Otro elemento compartido en estas obras es el desarrollo del erotismo y la problematización de conductas sexuales hegemónicas. En Nuestra parte de noche, Enríquez diseña un protagonista, Juan, que mantiene relaciones sexuales con hombres y mujeres, y asume su bisexualidad con normalidad —una de las virtudes de la novela reside precisamente en la elaborada construcción de este personaje—; en Distancia de rescate, se pone en funcionamiento una tensión sexual entre las dos protagonistas mujeres; en Nefando, Ojeda hace de la pornografía y la perversión sexual —se juega, no obstante, con la idea del pecado nefando— uno de los ejes narrativos del relato. El peso del motivo sexual varía en cada obra, pero en general es uno de los elementos más importantes de la historia y suele mostrarse de modo explícito: Sanguínea, de Gabriela Ponce, comienza con la detallada y meritoria descripción de una relación sexual, mientras que, en Malasangre, Michelle Roche Rodríguez ahonda en los vínculos entre sexo y vampirismo.

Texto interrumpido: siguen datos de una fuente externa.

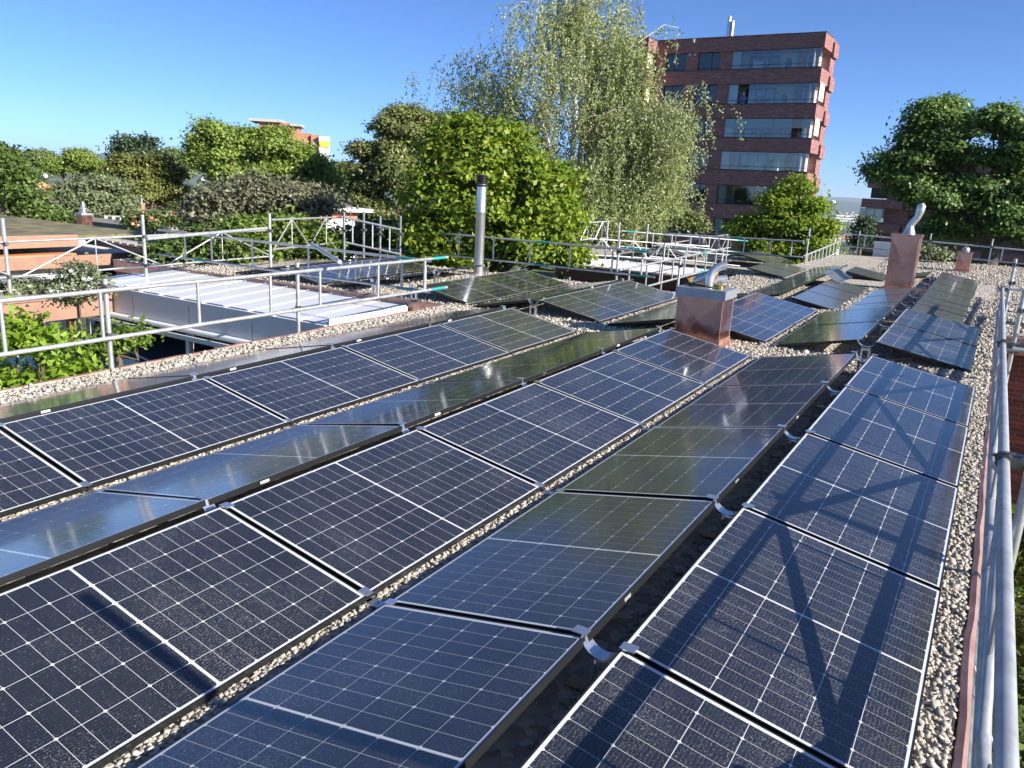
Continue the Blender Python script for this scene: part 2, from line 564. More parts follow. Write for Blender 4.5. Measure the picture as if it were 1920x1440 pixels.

Hay, además, y aunque se trate de una cuestión difícil de discernir en conjunto, una utilización del estilo que favorece el registro lírico. Esto es especialmente acusado en el caso de Mónica Ojeda y Samantha Schweblin, cuya prosa es deliberadamente poética, pero también puede encontrarse de un modo quizás más tendente a lo coloquial en Enríquez, en la línea del citado Zambra, y también, con la debida distancia, a la manera de Bolaño. De hecho, como cumbre de la narrativa hispánica del XXI, la obra del chileno late inevitablemente detrás de la narrativa de casi todas estas autoras.
Y por encima de estas líneas, claro, las sugeridas arriba a propósito de los temas, que de una manera u otra protagonizan muchas de estas obras: asuntos propios de la literatura de terror; preocupación por cuestiones políticas y sociales como la dictadura argentina o la ecología; creación, en algunos casos, de una estética experimental; reivindicación de la mujer y sus condiciones materiales como las derivadas de la maternidad. Se ha hablado a este propósito de que los referentes pueden encontrarse no solo en los autores citados en la primera parte de este trabajo, sino también en una determinada veta de la literatura de autoras que podría partir de escritoras menos conocidas como María Luis Bombal —cuya obra principal, La amortajada (1938), ha sido recuperada recientemente por Seix Barral— o Armonía Somers. Es una de las fortalezas de esta corriente: constituirse como uno generación novelística de mujeres capaz de adquirir resonancia en el contexto hispánico al tiempo que recupera o rehace una línea de la tradición literaria. Solo queda saber hasta cuándo durará la aparición, invocada por estas autoras, del bello fantasma latinoamericano.